TASK INSTRUCTIONS: Retype the material below. Keep every word exactly as it is.
== AVAILABLE DATA
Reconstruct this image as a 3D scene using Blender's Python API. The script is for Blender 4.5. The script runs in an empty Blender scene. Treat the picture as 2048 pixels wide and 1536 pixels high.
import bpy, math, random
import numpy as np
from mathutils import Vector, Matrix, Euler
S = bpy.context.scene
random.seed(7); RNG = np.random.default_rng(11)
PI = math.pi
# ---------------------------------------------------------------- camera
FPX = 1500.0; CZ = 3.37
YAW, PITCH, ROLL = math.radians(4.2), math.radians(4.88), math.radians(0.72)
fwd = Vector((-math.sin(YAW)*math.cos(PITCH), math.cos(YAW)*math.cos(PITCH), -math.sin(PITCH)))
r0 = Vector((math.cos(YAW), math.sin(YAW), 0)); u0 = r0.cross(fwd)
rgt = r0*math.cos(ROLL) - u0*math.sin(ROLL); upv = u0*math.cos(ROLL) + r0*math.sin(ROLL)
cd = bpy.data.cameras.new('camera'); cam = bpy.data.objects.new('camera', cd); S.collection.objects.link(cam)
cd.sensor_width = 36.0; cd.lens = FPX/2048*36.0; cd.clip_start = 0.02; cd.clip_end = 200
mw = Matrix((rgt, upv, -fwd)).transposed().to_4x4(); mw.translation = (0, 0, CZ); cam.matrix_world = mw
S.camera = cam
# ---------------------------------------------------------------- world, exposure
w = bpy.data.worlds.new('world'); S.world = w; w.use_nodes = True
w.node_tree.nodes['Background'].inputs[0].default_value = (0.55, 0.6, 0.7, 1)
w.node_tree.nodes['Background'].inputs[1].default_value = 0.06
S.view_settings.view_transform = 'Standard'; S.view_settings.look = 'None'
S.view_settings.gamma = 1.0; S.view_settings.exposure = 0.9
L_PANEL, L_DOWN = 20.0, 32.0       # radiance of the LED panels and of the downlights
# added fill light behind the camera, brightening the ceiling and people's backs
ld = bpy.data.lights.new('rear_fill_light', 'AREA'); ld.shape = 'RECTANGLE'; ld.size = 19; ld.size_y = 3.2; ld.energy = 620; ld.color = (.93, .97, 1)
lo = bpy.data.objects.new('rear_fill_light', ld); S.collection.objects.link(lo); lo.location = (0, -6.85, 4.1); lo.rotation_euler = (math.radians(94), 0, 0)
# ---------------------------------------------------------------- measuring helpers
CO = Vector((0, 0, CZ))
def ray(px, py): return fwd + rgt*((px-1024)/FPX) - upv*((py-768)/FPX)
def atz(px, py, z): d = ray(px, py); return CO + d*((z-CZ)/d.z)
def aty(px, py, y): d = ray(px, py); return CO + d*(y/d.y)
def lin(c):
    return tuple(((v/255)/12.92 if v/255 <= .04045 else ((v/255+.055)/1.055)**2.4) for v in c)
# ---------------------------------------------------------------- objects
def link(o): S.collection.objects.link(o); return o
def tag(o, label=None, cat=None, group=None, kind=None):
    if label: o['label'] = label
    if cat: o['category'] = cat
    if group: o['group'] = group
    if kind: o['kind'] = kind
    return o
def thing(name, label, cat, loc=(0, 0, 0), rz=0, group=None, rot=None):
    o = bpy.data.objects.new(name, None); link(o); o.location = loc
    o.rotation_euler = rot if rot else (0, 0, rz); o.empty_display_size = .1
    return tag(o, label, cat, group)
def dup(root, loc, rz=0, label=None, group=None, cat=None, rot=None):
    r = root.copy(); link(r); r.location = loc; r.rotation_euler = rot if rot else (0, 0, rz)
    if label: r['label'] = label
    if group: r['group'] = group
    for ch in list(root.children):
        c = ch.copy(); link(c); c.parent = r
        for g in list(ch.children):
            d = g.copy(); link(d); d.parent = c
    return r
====
ANSWER TO THE TASK:
Reconstruct this image as a 3D scene using Blender's Python API. The script is for Blender 4.5. The script runs in an empty Blender scene. Treat the picture as 2048 pixels wide and 1536 pixels high.
import bpy, math, random
import numpy as np
from mathutils import Vector, Matrix, Euler
S = bpy.context.scene
random.seed(7); RNG = np.random.default_rng(11)
PI = math.pi
# ---------------------------------------------------------------- camera
FPX = 1500.0; CZ = 3.37
YAW, PITCH, ROLL = math.radians(4.2), math.radians(4.88), math.radians(0.72)
fwd = Vector((-math.sin(YAW)*math.cos(PITCH), math.cos(YAW)*math.cos(PITCH), -math.sin(PITCH)))
r0 = Vector((math.cos(YAW), math.sin(YAW), 0)); u0 = r0.cross(fwd)
rgt = r0*math.cos(ROLL) - u0*math.sin(ROLL); upv = u0*math.cos(ROLL) + r0*math.sin(ROLL)
cd = bpy.data.cameras.new('camera'); cam = bpy.data.objects.new('camera', cd); S.collection.objects.link(cam)
cd.sensor_width = 36.0; cd.lens = FPX/2048*36.0; cd.clip_start = 0.02; cd.clip_end = 200
mw = Matrix((rgt, upv, -fwd)).transposed().to_4x4(); mw.translation = (0, 0, CZ); cam.matrix_world = mw
S.camera = cam
# ---------------------------------------------------------------- world, exposure
w = bpy.data.worlds.new('world'); S.world = w; w.use_nodes = True
w.node_tree.nodes['Background'].inputs[0].default_value = (0.55, 0.6, 0.7, 1)
w.node_tree.nodes['Background'].inputs[1].default_value = 0.06
S.view_settings.view_transform = 'Standard'; S.view_settings.look = 'None'
S.view_settings.gamma = 1.0; S.view_settings.exposure = 0.9
L_PANEL, L_DOWN = 20.0, 32.0       # radiance of the LED panels and of the downlights
# added fill light behind the camera, brightening the ceiling and people's backs
ld = bpy.data.lights.new('rear_fill_light', 'AREA'); ld.shape = 'RECTANGLE'; ld.size = 19; ld.size_y = 3.2; ld.energy = 620; ld.color = (.93, .97, 1)
lo = bpy.data.objects.new('rear_fill_light', ld); S.collection.objects.link(lo); lo.location = (0, -6.85, 4.1); lo.rotation_euler = (math.radians(94), 0, 0)
# ---------------------------------------------------------------- measuring helpers
CO = Vector((0, 0, CZ))
def ray(px, py): return fwd + rgt*((px-1024)/FPX) - upv*((py-768)/FPX)
def atz(px, py, z): d = ray(px, py); return CO + d*((z-CZ)/d.z)
def aty(px, py, y): d = ray(px, py); return CO + d*(y/d.y)
def lin(c):
    return tuple(((v/255)/12.92 if v/255 <= .04045 else ((v/255+.055)/1.055)**2.4) for v in c)
# ---------------------------------------------------------------- objects
def link(o): S.collection.objects.link(o); return o
def tag(o, label=None, cat=None, group=None, kind=None):
    if label: o['label'] = label
    if cat: o['category'] = cat
    if group: o['group'] = group
    if kind: o['kind'] = kind
    return o
def thing(name, label, cat, loc=(0, 0, 0), rz=0, group=None, rot=None):
    o = bpy.data.objects.new(name, None); link(o); o.location = loc
    o.rotation_euler = rot if rot else (0, 0, rz); o.empty_display_size = .1
    return tag(o, label, cat, group)
def dup(root, loc, rz=0, label=None, group=None, cat=None, rot=None):
    r = root.copy(); link(r); r.location = loc; r.rotation_euler = rot if rot else (0, 0, rz)
    if label: r['label'] = label
    if group: r['group'] = group
    for ch in list(root.children):
        c = ch.copy(); link(c); c.parent = r
        for g in list(ch.children):
            d = g.copy(); link(d); d.parent = c
    return r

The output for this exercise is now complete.